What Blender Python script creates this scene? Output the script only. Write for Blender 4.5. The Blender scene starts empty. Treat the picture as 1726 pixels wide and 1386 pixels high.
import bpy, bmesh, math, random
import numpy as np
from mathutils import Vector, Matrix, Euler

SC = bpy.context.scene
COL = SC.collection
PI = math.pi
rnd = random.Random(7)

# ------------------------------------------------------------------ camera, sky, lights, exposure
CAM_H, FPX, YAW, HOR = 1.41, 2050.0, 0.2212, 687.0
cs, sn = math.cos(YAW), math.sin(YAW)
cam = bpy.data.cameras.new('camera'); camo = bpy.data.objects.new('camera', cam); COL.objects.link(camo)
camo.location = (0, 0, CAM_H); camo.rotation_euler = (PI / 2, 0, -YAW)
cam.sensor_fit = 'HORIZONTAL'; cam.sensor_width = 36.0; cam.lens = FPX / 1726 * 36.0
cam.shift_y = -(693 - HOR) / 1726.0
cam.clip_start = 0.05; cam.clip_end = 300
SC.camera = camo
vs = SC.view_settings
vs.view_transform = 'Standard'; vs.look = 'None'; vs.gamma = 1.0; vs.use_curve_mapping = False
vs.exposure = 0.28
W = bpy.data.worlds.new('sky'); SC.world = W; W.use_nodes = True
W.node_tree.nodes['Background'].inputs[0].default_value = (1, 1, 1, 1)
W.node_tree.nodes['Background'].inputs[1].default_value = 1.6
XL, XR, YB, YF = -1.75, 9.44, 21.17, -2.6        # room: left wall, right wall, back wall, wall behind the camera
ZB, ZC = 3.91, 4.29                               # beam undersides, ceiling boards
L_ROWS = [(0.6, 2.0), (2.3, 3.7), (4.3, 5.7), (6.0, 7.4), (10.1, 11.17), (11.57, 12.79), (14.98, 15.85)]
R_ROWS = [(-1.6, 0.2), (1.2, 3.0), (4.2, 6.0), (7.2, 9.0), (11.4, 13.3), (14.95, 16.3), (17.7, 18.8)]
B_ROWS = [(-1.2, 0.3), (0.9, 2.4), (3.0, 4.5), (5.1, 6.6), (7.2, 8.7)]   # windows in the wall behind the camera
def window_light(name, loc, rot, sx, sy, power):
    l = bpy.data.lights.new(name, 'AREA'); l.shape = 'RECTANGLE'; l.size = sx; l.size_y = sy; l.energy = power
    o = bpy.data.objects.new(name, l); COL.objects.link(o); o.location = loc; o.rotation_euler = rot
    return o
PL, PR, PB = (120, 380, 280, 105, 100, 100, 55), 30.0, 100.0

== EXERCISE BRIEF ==
Take the lines above and print them exactly.

== TASK RESULT ==
What Blender Python script creates this scene? Output the script only. Write for Blender 4.5. The Blender scene starts empty. Treat the picture as 1726 pixels wide and 1386 pixels high.
import bpy, bmesh, math, random
import numpy as np
from mathutils import Vector, Matrix, Euler

SC = bpy.context.scene
COL = SC.collection
PI = math.pi
rnd = random.Random(7)

# ------------------------------------------------------------------ camera, sky, lights, exposure
CAM_H, FPX, YAW, HOR = 1.41, 2050.0, 0.2212, 687.0
cs, sn = math.cos(YAW), math.sin(YAW)
cam = bpy.data.cameras.new('camera'); camo = bpy.data.objects.new('camera', cam); COL.objects.link(camo)
camo.location = (0, 0, CAM_H); camo.rotation_euler = (PI / 2, 0, -YAW)
cam.sensor_fit = 'HORIZONTAL'; cam.sensor_width = 36.0; cam.lens = FPX / 1726 * 36.0
cam.shift_y = -(693 - HOR) / 1726.0
cam.clip_start = 0.05; cam.clip_end = 300
SC.camera = camo
vs = SC.view_settings
vs.view_transform = 'Standard'; vs.look = 'None'; vs.gamma = 1.0; vs.use_curve_mapping = False
vs.exposure = 0.28
W = bpy.data.worlds.new('sky'); SC.world = W; W.use_nodes = True
W.node_tree.nodes['Background'].inputs[0].default_value = (1, 1, 1, 1)
W.node_tree.nodes['Background'].inputs[1].default_value = 1.6
XL, XR, YB, YF = -1.75, 9.44, 21.17, -2.6        # room: left wall, right wall, back wall, wall behind the camera
ZB, ZC = 3.91, 4.29                               # beam undersides, ceiling boards
L_ROWS = [(0.6, 2.0), (2.3, 3.7), (4.3, 5.7), (6.0, 7.4), (10.1, 11.17), (11.57, 12.79), (14.98, 15.85)]
R_ROWS = [(-1.6, 0.2), (1.2, 3.0), (4.2, 6.0), (7.2, 9.0), (11.4, 13.3), (14.95, 16.3), (17.7, 18.8)]
B_ROWS = [(-1.2, 0.3), (0.9, 2.4), (3.0, 4.5), (5.1, 6.6), (7.2, 8.7)]   # windows in the wall behind the camera
def window_light(name, loc, rot, sx, sy, power):
    l = bpy.data.lights.new(name, 'AREA'); l.shape = 'RECTANGLE'; l.size = sx; l.size_y = sy; l.energy = power
    o = bpy.data.objects.new(name, l); COL.objects.link(o); o.location = loc; o.rotation_euler = rot
    return o
PL, PR, PB = (120, 380, 280, 105, 100, 100, 55), 30.0, 100.0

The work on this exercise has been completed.